Non abbiamo capito questo ragionamento.
Personalmente ci troviamo molto di più in sintonia, in Italia come in Germania, a discutere di Pastore tedesco con i vecchi settantenni ed ultrasettantenni, quelli che si facevano i brevetti ai loro cani e che hanno vissuto in un'epoca in cui alla BSP partecipavano, anche con successo, soggetti di linee da esposizione. Quei vecchi signori che, ancora oggi, hanno un grandissimo amore e rispetto per i loro cani , che guardano come modello a quanto scritto nello standard, che hanno insegnato ad allevare nel rispetto delle regole, che, quando hanno accettato qualche deroga, hanno sempre avuto dei limiti ben precisi che coincidevano con il preservare la razza nelle sue peculiarità.

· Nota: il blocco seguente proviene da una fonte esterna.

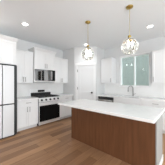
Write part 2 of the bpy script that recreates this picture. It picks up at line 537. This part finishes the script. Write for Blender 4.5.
for bx, by in ((.15, .17), (.15, .45), (W / 2, .31), (W - .15, .17), (W - .15, .45)):
    MB().lathe(bx, by, [(.0, .903), (.05, .903), (.05, .914), (.036, .916), (.036, .921), (0, .922)], 20).build('burner', 'iron', rg)
bg = MB().box(0, W, .60, .650, .893, 1.15, .006).build('backguard', 'steel', rg)
MB().box(.27, .54, .596, .6, 1.045, 1.125, .001).build('display', 'display', bg)
MB().box(.006, W - .006, .597, .6, .905, 1.03, .001).build('vent_strip', 'dark', bg)

# ---- microwave over the range
mw = thing('microwave', 'over the range microwave with black glass door above the stove', 'microwave', (-3.715, 1.80, 1.40), LEFT)
W = .785
MB().box(0, W, .03, .415, 0, .44, .003).build('case', 'steel', mw)
d = MB().box(.002, W - .15, -.004, .029, .055, .437, .004).build('door', 'mirrorglass', mw)
hd = MB(); hd.tube([(W - .175, -.045, .10), (W - .175, -.045, .40)], .011, 12)
for z in (.13, .37): hd.tube([(W - .175, -.003, z), (W - .175, -.045, z)], .008, 8)
hd.build('handle', 'steel', d)
MB().box(W - .148, W - .002, -.004, .029, .055, .437, .004).build('control_panel', 'display', mw)
MB().box(.002, W - .002, -.006, .029, .003, .053, .004).build('lower_trim', 'steel', mw)
g = MB()
for i in range(8): g.box(.05 + i * .085, .12 + i * .085, .10, .30, -.003, .0)
g.build('vent_grille', 'dark', mw)

# ---- sink run (front towards -Y)
YF = 3.77
dwt = thing('dishwasher', 'dark stainless dishwasher left of the sink', 'dishwasher', (-2.585, YF, 0))
MB().box(.003, .645, .03, .58, .08, .868).build('case', 'dark', dwt)
MB().box(.006, .642, .06, .075, 0, .08).build('toe_kick', 'dark', dwt)
dd = MB().box(.004, .644, -.004, .029, .10, .775, .005).build('door', 'nickel', dwt)
MB().box(.004, .644, -.002, .029, .80, .866, .003).build('control_strip', 'dark', dwt)
hh = MB().tube([(.05, -.04, .745), (.60, -.04, .745)], .010, 12)
for x in (.08, .57): hh.tube([(x, -.003, .745), (x, -.04, .745)], .007, 8)
hh.build('handle', 'steel', dd)
tag(MB().box(-2.663, -2.586, YF, YF + .6, 0, .872, .002).build('filler_panel', 'cab'), 'narrow white filler panel between pantry wall and dishwasher', 'panel')
base_cabinet('white double door cabinet under the kitchen sink', (-1.94, YF, 0), 0, .89, .60, drawer_handle=False, sink=True)
base_cabinet('white drawer cabinet just right of the sink cabinet', (-1.048, YF, 0), 0, .76, .60)

# countertop with a cut out for the sink
SX0, SX1, SY0, SY1 = -1.80, -1.17, 3.87, 4.24
c = MB(); Y0, Y1 = YF - .02, YB - .016
c.box(-2.662, SX0, Y0, Y1, .874, .914); c.box(SX1, -.27, Y0, Y1, .874, .914)
c.box(SX0, SX1, Y0, SY0, .874, .914); c.box(SX0, SX1, SY1, Y1, .874, .914)
tag(c.build('countertop', 'quartz'), 'long white quartz countertop along the window wall holding the sink', 'countertop')
sk = thing('sink', 'undermount stainless sink below the window', 'sink', ((SX0 + SX1) / 2, (SY0 + SY1) / 2, .68))
a, b = (SX1 - SX0) / 2, (SY1 - SY0) / 2
c = MB(); c.box(-a, a, -b, b, 0, .008)
for x0, x1, y0, y1 in ((-a - .006, -a, -b - .006, b + .006), (a, a + .006, -b - .006, b + .006), (-a, a, -b - .006, -b), (-a, a, b, b + .006)): c.box(x0, x1, y0, y1, 0, .193)
c.build('basin', 'sinkm', sk)
MB().lathe(0, 0, [(0, .011), (.03, .010), (.045, .013), (.045, .008)], 20).build('drain', 'nickel', sk)
fx, fy = -1.455, 4.30
fc = thing('faucet', 'tall gooseneck pull down faucet behind the sink', 'faucet', (fx, fy, .914))
MB().lathe(0, 0, [(0, 0), (.028, 0), (.028, .012), (.019, .02), (.017, .09), (.014, .10), (0, .10)], 20).build('base', 'nickel', fc)
pts = [(0, 0, .09), (0, 0, .26)]
ux, uy = -.55, -.83; rr = .10
for i in range(1, 13):
    t_ = PI * i / 12
    dx = rr * (1 - math.cos(t_)); pts.append((ux * dx, uy * dx, .26 + rr * math.sin(t_)))
MB().tube(pts, .015, 12).build('neck', 'nickel', fc)
q = pts[-1]
MB().tube([q, (q[0], q[1], q[2] - .04), (q[0], q[1], q[2] - .10)], [.014, .016, .018], 12).build('spray_head', 'nickel', fc)
MB().tube([(.015, 0, .065), (.045, 0, .07), (.10, -.01, .10)], [.011, .009, .006], 10).build('lever', 'nickel', fc)
# backsplash on the sink wall
c = MB(); ys = YB - .014
c.box(-2.664, WX0 - .052, ys, YB - .001, .874, 1.37); c.box(WX1 + .052, -.28, ys, YB - .001, .874, 1.37)
c.box(WX0 - .052, WX1 + .052, ys, YB - .001, .874, WZ0 - .032)
tag(c.build('backsplash', 'splash'), 'pale quartz backsplash under the window and cabinets', 'backsplash')

wall_cabinet('white wall cabinet between the pantry wall and the window', (-2.655, 4.05, 1.37), 0, .505, .335, .96, doors=1, hand=0)
wall_cabinet('white wall cabinet at the right side of the window', (-.81, 4.05, 1.37), 0, .46, .335, .96, doors=1, hand=1)

# ------------------------------------------------------------------ island
isl = thing('kitchen_island', 'walnut fronted kitchen island with white quartz top in the foreground', 'island', (0, 0, 0))
IX0, IX1 = -2.18, -.335
MB().box(IX0 + .02, IX1 - .02, 2.02, 2.47, 0, .872).build('body', 'cab', isl)
m_ = MB()
for i in range(1):
    m_.box(IX0, IX1 - .022, 2.00, 2.019, .0, .872, .001)
m_.build('front_panel', 'walnut', isl)
MB().box(IX0, IX0 + .019, 2.0195, 2.49, 0, .872, .001).build('end_panel', 'walnut', isl)['label'] = 'walnut end panel'
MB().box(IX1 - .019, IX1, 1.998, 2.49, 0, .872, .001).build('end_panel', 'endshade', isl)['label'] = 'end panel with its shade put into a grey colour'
MB().box(IX1 + .0005, IX1 + .012, 1.998, 2.49, 0, .11, .003).build('baseboard', 'cab', isl)
MB().box(IX0 - .06, IX1 + .035, 1.625, 2.535, .874, .914, .004).build('countertop', 'quartz', isl)
for i in range(3):      # doors and drawers on the working side
    x0 = IX0 + .03 + i * .598; x1 = x0 + .592
    b_ = MB(); b_.box(x0, x1, 2.471, 2.49, .71, .865, .002); dwr = b_.build('drawer', 'cab', isl)
    hb = MB(); hb.tube([(x0 + .22, 2.52, .79), (x0 + .37, 2.52, .79)], .0065, 8)
    for q in (.24, .35): hb.tube([(x0 + q, 2.489, .79), (x0 + q, 2.52, .79)], .0045, 8)
    hb.build('handle', 'nickel', dwr)
    b_ = MB(); b_.box(x0, x1, 2.471, 2.49, .10, .703, .002); dwr = b_.build('door', 'cab', isl)
    hb = MB(); hb.tube([(x0 + .05, 2.52, .50), (x0 + .05, 2.52, .65)], .0065, 8)
    for q in (.52, .63): hb.tube([(x0 + .05, 2.489, q), (x0 + .05, 2.52, q)], .0045, 8)
    hb.build('handle', 'nickel', dwr)


# ------------------------------------------------------------------ pendants
def pendant(label, x, y):
    t = thing('pendant_light', label, 'pendant light', (x, y, ZC), 0, 'pendants over the island')
    MB().lathe(0, 0, [(0, 0), (.062, 0), (.064, -.006), (.060, -.022), (.02, -.034), (.012, -.05), (0, -.05)], 28).build('canopy', 'gold', t)
    zt = -.05; zb = -.545
    ch = MB(); n = 24; L = (zt - zb) / n
    for i in range(n):
        zc = zt - (i + .5) * L; a = i % 2 * PI / 2
        pts = []
        for k in range(9):
            th = 2 * PI * k / 8; px = .0095 * math.cos(th); pz = (L * .66) * math.sin(th)
            pts.append((px * math.cos(a), px * math.sin(a), zc + pz))
        ch.tube(pts, .0036, 5, caps=False)
    c_ = ch.build('chain', 'chain', t)
    MB().lathe(0, 0, [(0, zb + .01), (.012, zb + .008), (.03, zb - .012), (.032, zb - .03), (.018, zb - .034), (.018, zb - .08), (.058, zb - .088), (.058, zb - .10), (0, zb - .10)], 20).build('socket', 'gold', t)
    zc = -.76; R = .155
    bm = bmesh.new(); bmesh.ops.create_icosphere(bm, subdivisions=1, radius=R)
    # turn the icosahedron family into a faceted lantern: truncate by beveling the vertices
    bmesh.ops.bevel(bm, geom=bm.verts[:], offset=.055, segments=1, affect='VERTICES')
    for v in bm.verts: v.co = v.co.normalized() * R + Vector((0, 0, zc))
    fr_ = MB()
    for e in bm.edges: fr_.tube([e.verts[0].co, e.verts[1].co], .0042, 5)
    g_ = MB(); g_.bm.free(); g_.bm = bm
    gl = g_.build('glass_shade', 'shade', t)
    fr_.build('shade_frame', 'lead', gl)
    for k in range(3):
        a = k * 2 * PI / 3 + .4; bx_, by_ = .046 * math.cos(a), .046 * math.sin(a)
        MB().lathe(bx_, by_, [(0, zb - .10), (.007, zb - .103), (.008, zb - .125), (.015, zb - .15), (.018, zb - .175), (.013, zb - .20), (.004, zb - .222), (0, zb - .224)], 14).build('bulb', 'bulb', t)
    return t


pendant('clear faceted glass pendant with brass canopy hung over the far left end of the island', -1.765, 2.15)
pendant('clear faceted glass pendant with brass canopy in front of the window', -.825, 2.25)


# ------------------------------------------------------------------ recessed ceiling lights
def can(label, x, y, power=15):
    t = thing('recessed_light', label, 'ceiling light', (x, y, ZC), 0, 'recessed ceiling lights')
    MB().lathe(0, 0, [(.062, -.001), (.084, -.001), (.082, -.007), (.064, -.010), (.062, -.001)], 32).build('trim_ring', 'trim', t)
    MB().lathe(0, 0, [(0, -.003), (.062, -.003), (.062, -.006), (0, -.0065)], 32).build('diffuser', 'can', t)
    ld = bpy.data.lights.new('can_light', 'SPOT'); ld.energy = power; ld.spot_size = 2.3; ld.spot_blend = .6; ld.shadow_soft_size = .07; ld.color = (.98, .99, 1.0)
    lo = bpy.data.objects.new('can_light', ld); sc.collection.objects.link(lo); lo.parent = t; lo.location = (0, 0, -.03)
    return t


can('round recessed light in the ceiling above the refrigerator side', -2.97, 1.19, 5)
can('round recessed light in the ceiling near the pantry door, behind the left pendant', -2.83, 3.34)
can('round recessed light in the ceiling right of the pendant that hangs before the window', -.72, 3.37, 6)
fl = thing('flush_light', 'two globe ceiling light beside the refrigerator, mirrored in the left window pane', 'ceiling light', (-3.175, .345, ZC))
fl.rotation_euler = (0, 0, math.atan2(-.25, .27))
MB().box(-.25, .25, -.04, .04, -.025, -.0005, .006).build('mounting_plate', 'nickel', fl)
for sx in (-.184, .184):
    st_ = MB().lathe(sx, 0, [(0, -.024), (.03, -.025), (.03, -.05), (0, -.05)], 20).build('lamp_holder', 'nickel', fl)
    MB().lathe(sx, 0, [(.065 * math.sin(PI * k / 10), -.112 + .065 * math.cos(PI * k / 10)) for k in range(11)], 20).build('globe', 'globe', st_)
can('unseen round recessed light added far behind the camera', -3.60, -6.3)  # added lamp, out of view
can('unseen round recessed light added in the ceiling above the right end of the island', .75, 1.5)  # added lamp out of view, for more overhead light
can('unseen round recessed light added in the ceiling behind the camera on the right', 1.3, -1.6)  # likewise added out of view to raise the overhead light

I cinquantenni di oggi, magari loro discepoli, sono quelli che, a precisa domanda sul perchè dell'innalzamento della taglia, rispondono che “è colpa della richiesta dei mercati orientali e sudamericani”. I mercanti nel tempio non sono certo i vecchi signori del pastore tedesco.
E i mercanti nel tempio sono molto più pericolosi.